▸ Given instruction:
Write out the listing in full, matching it word for word.

▸ Information supplied:
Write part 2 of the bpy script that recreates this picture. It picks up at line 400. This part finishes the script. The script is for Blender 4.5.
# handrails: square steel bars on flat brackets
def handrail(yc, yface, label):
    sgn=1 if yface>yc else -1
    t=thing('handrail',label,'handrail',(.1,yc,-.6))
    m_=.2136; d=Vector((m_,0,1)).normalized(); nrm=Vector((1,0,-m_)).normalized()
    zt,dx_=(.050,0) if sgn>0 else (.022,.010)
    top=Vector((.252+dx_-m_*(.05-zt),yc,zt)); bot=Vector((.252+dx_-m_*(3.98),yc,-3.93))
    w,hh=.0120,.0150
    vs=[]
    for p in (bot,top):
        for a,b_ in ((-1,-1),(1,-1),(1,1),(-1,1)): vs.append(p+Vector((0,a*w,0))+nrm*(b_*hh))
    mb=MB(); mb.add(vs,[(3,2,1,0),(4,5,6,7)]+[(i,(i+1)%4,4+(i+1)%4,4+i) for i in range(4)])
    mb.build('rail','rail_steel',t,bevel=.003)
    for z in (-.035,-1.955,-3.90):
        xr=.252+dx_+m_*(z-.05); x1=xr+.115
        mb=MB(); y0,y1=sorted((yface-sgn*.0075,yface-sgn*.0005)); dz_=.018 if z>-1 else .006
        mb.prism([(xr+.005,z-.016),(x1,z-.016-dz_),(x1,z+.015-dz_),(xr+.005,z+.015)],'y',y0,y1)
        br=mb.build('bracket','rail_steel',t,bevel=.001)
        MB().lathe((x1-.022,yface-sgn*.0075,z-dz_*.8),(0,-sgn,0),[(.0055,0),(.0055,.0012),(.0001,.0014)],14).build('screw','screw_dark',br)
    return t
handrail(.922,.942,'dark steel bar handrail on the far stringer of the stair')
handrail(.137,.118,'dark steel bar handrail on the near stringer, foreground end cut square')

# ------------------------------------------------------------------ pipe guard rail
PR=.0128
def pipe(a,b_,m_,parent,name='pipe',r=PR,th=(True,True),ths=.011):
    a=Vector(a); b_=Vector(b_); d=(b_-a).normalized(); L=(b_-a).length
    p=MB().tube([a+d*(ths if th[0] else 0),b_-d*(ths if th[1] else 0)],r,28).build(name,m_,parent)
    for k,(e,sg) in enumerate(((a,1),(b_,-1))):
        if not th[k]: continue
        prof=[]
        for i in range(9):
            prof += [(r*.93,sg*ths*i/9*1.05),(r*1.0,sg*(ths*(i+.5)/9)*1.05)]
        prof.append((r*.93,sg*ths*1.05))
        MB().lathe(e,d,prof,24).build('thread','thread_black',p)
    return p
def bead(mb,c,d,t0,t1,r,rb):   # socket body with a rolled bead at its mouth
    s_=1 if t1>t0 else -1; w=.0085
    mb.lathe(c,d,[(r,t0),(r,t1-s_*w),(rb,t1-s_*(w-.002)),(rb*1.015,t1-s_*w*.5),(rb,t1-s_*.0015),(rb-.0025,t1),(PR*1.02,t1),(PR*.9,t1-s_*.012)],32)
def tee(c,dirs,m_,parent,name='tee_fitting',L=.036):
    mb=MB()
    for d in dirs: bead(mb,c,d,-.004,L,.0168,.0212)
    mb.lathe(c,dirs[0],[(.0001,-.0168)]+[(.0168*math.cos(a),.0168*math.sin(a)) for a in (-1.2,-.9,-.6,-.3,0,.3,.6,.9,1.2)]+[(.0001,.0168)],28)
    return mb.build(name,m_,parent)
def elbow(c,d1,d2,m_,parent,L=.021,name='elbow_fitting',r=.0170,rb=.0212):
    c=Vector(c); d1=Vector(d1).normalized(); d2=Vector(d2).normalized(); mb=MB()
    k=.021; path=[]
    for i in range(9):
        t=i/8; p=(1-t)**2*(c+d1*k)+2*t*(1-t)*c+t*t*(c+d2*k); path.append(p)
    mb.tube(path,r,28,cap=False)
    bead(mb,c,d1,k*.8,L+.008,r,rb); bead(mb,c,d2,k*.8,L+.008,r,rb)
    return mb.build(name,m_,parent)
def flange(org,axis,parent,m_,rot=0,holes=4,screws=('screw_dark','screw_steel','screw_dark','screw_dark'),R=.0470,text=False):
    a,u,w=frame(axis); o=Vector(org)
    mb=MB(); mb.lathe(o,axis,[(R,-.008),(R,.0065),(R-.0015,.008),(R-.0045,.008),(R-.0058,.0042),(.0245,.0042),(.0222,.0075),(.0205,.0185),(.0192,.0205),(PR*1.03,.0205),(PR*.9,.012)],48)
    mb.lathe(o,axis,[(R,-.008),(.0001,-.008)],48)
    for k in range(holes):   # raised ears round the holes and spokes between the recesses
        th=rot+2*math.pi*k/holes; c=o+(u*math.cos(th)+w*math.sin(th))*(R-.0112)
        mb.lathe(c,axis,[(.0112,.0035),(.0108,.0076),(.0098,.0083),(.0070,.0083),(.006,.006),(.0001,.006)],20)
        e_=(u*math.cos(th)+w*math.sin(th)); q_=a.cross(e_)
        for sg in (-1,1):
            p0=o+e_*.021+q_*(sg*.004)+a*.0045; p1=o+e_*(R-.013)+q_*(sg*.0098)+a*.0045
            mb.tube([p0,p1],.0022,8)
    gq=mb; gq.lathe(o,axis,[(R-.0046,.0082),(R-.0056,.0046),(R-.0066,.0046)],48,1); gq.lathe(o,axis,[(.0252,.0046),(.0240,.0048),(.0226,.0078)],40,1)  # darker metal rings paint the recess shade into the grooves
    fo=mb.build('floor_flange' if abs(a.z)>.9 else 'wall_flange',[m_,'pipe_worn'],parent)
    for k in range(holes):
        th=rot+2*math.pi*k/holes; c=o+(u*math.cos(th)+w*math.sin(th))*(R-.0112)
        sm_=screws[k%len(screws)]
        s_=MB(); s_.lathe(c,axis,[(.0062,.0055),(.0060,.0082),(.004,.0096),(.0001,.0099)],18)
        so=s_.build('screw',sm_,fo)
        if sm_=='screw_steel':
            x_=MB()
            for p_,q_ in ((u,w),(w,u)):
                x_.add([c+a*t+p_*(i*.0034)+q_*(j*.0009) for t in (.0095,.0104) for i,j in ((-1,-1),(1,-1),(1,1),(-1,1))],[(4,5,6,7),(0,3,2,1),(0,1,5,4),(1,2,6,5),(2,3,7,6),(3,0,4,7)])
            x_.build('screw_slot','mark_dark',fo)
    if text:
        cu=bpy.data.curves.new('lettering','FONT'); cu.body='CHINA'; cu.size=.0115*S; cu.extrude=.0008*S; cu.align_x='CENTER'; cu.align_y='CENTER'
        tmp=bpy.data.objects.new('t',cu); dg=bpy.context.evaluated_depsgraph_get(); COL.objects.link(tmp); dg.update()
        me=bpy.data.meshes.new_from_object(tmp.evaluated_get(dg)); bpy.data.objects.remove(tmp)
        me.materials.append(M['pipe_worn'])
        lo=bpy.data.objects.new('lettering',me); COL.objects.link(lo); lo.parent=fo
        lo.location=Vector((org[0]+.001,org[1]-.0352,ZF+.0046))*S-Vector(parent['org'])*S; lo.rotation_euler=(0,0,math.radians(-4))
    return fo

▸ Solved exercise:
Write part 2 of the bpy script that recreates this picture. It picks up at line 400. This part finishes the script. The script is for Blender 4.5.
# handrails: square steel bars on flat brackets
def handrail(yc, yface, label):
    sgn=1 if yface>yc else -1
    t=thing('handrail',label,'handrail',(.1,yc,-.6))
    m_=.2136; d=Vector((m_,0,1)).normalized(); nrm=Vector((1,0,-m_)).normalized()
    zt,dx_=(.050,0) if sgn>0 else (.022,.010)
    top=Vector((.252+dx_-m_*(.05-zt),yc,zt)); bot=Vector((.252+dx_-m_*(3.98),yc,-3.93))
    w,hh=.0120,.0150
    vs=[]
    for p in (bot,top):
        for a,b_ in ((-1,-1),(1,-1),(1,1),(-1,1)): vs.append(p+Vector((0,a*w,0))+nrm*(b_*hh))
    mb=MB(); mb.add(vs,[(3,2,1,0),(4,5,6,7)]+[(i,(i+1)%4,4+(i+1)%4,4+i) for i in range(4)])
    mb.build('rail','rail_steel',t,bevel=.003)
    for z in (-.035,-1.955,-3.90):
        xr=.252+dx_+m_*(z-.05); x1=xr+.115
        mb=MB(); y0,y1=sorted((yface-sgn*.0075,yface-sgn*.0005)); dz_=.018 if z>-1 else .006
        mb.prism([(xr+.005,z-.016),(x1,z-.016-dz_),(x1,z+.015-dz_),(xr+.005,z+.015)],'y',y0,y1)
        br=mb.build('bracket','rail_steel',t,bevel=.001)
        MB().lathe((x1-.022,yface-sgn*.0075,z-dz_*.8),(0,-sgn,0),[(.0055,0),(.0055,.0012),(.0001,.0014)],14).build('screw','screw_dark',br)
    return t
handrail(.922,.942,'dark steel bar handrail on the far stringer of the stair')
handrail(.137,.118,'dark steel bar handrail on the near stringer, foreground end cut square')

# ------------------------------------------------------------------ pipe guard rail
PR=.0128
def pipe(a,b_,m_,parent,name='pipe',r=PR,th=(True,True),ths=.011):
    a=Vector(a); b_=Vector(b_); d=(b_-a).normalized(); L=(b_-a).length
    p=MB().tube([a+d*(ths if th[0] else 0),b_-d*(ths if th[1] else 0)],r,28).build(name,m_,parent)
    for k,(e,sg) in enumerate(((a,1),(b_,-1))):
        if not th[k]: continue
        prof=[]
        for i in range(9):
            prof += [(r*.93,sg*ths*i/9*1.05),(r*1.0,sg*(ths*(i+.5)/9)*1.05)]
        prof.append((r*.93,sg*ths*1.05))
        MB().lathe(e,d,prof,24).build('thread','thread_black',p)
    return p
def bead(mb,c,d,t0,t1,r,rb):   # socket body with a rolled bead at its mouth
    s_=1 if t1>t0 else -1; w=.0085
    mb.lathe(c,d,[(r,t0),(r,t1-s_*w),(rb,t1-s_*(w-.002)),(rb*1.015,t1-s_*w*.5),(rb,t1-s_*.0015),(rb-.0025,t1),(PR*1.02,t1),(PR*.9,t1-s_*.012)],32)
def tee(c,dirs,m_,parent,name='tee_fitting',L=.036):
    mb=MB()
    for d in dirs: bead(mb,c,d,-.004,L,.0168,.0212)
    mb.lathe(c,dirs[0],[(.0001,-.0168)]+[(.0168*math.cos(a),.0168*math.sin(a)) for a in (-1.2,-.9,-.6,-.3,0,.3,.6,.9,1.2)]+[(.0001,.0168)],28)
    return mb.build(name,m_,parent)
def elbow(c,d1,d2,m_,parent,L=.021,name='elbow_fitting',r=.0170,rb=.0212):
    c=Vector(c); d1=Vector(d1).normalized(); d2=Vector(d2).normalized(); mb=MB()
    k=.021; path=[]
    for i in range(9):
        t=i/8; p=(1-t)**2*(c+d1*k)+2*t*(1-t)*c+t*t*(c+d2*k); path.append(p)
    mb.tube(path,r,28,cap=False)
    bead(mb,c,d1,k*.8,L+.008,r,rb); bead(mb,c,d2,k*.8,L+.008,r,rb)
    return mb.build(name,m_,parent)
def flange(org,axis,parent,m_,rot=0,holes=4,screws=('screw_dark','screw_steel','screw_dark','screw_dark'),R=.0470,text=False):
    a,u,w=frame(axis); o=Vector(org)
    mb=MB(); mb.lathe(o,axis,[(R,-.008),(R,.0065),(R-.0015,.008),(R-.0045,.008),(R-.0058,.0042),(.0245,.0042),(.0222,.0075),(.0205,.0185),(.0192,.0205),(PR*1.03,.0205),(PR*.9,.012)],48)
    mb.lathe(o,axis,[(R,-.008),(.0001,-.008)],48)
    for k in range(holes):   # raised ears round the holes and spokes between the recesses
        th=rot+2*math.pi*k/holes; c=o+(u*math.cos(th)+w*math.sin(th))*(R-.0112)
        mb.lathe(c,axis,[(.0112,.0035),(.0108,.0076),(.0098,.0083),(.0070,.0083),(.006,.006),(.0001,.006)],20)
        e_=(u*math.cos(th)+w*math.sin(th)); q_=a.cross(e_)
        for sg in (-1,1):
            p0=o+e_*.021+q_*(sg*.004)+a*.0045; p1=o+e_*(R-.013)+q_*(sg*.0098)+a*.0045
            mb.tube([p0,p1],.0022,8)
    gq=mb; gq.lathe(o,axis,[(R-.0046,.0082),(R-.0056,.0046),(R-.0066,.0046)],48,1); gq.lathe(o,axis,[(.0252,.0046),(.0240,.0048),(.0226,.0078)],40,1)  # darker metal rings paint the recess shade into the grooves
    fo=mb.build('floor_flange' if abs(a.z)>.9 else 'wall_flange',[m_,'pipe_worn'],parent)
    for k in range(holes):
        th=rot+2*math.pi*k/holes; c=o+(u*math.cos(th)+w*math.sin(th))*(R-.0112)
        sm_=screws[k%len(screws)]
        s_=MB(); s_.lathe(c,axis,[(.0062,.0055),(.0060,.0082),(.004,.0096),(.0001,.0099)],18)
        so=s_.build('screw',sm_,fo)
        if sm_=='screw_steel':
            x_=MB()
            for p_,q_ in ((u,w),(w,u)):
                x_.add([c+a*t+p_*(i*.0034)+q_*(j*.0009) for t in (.0095,.0104) for i,j in ((-1,-1),(1,-1),(1,1),(-1,1))],[(4,5,6,7),(0,3,2,1),(0,1,5,4),(1,2,6,5),(2,3,7,6),(3,0,4,7)])
            x_.build('screw_slot','mark_dark',fo)
    if text:
        cu=bpy.data.curves.new('lettering','FONT'); cu.body='CHINA'; cu.size=.0115*S; cu.extrude=.0008*S; cu.align_x='CENTER'; cu.align_y='CENTER'
        tmp=bpy.data.objects.new('t',cu); dg=bpy.context.evaluated_depsgraph_get(); COL.objects.link(tmp); dg.update()
        me=bpy.data.meshes.new_from_object(tmp.evaluated_get(dg)); bpy.data.objects.remove(tmp)
        me.materials.append(M['pipe_worn'])
        lo=bpy.data.objects.new('lettering',me); COL.objects.link(lo); lo.parent=fo
        lo.location=Vector((org[0]+.001,org[1]-.0352,ZF+.0046))*S-Vector(parent['org'])*S; lo.rotation_euler=(0,0,math.radians(-4))
    return fo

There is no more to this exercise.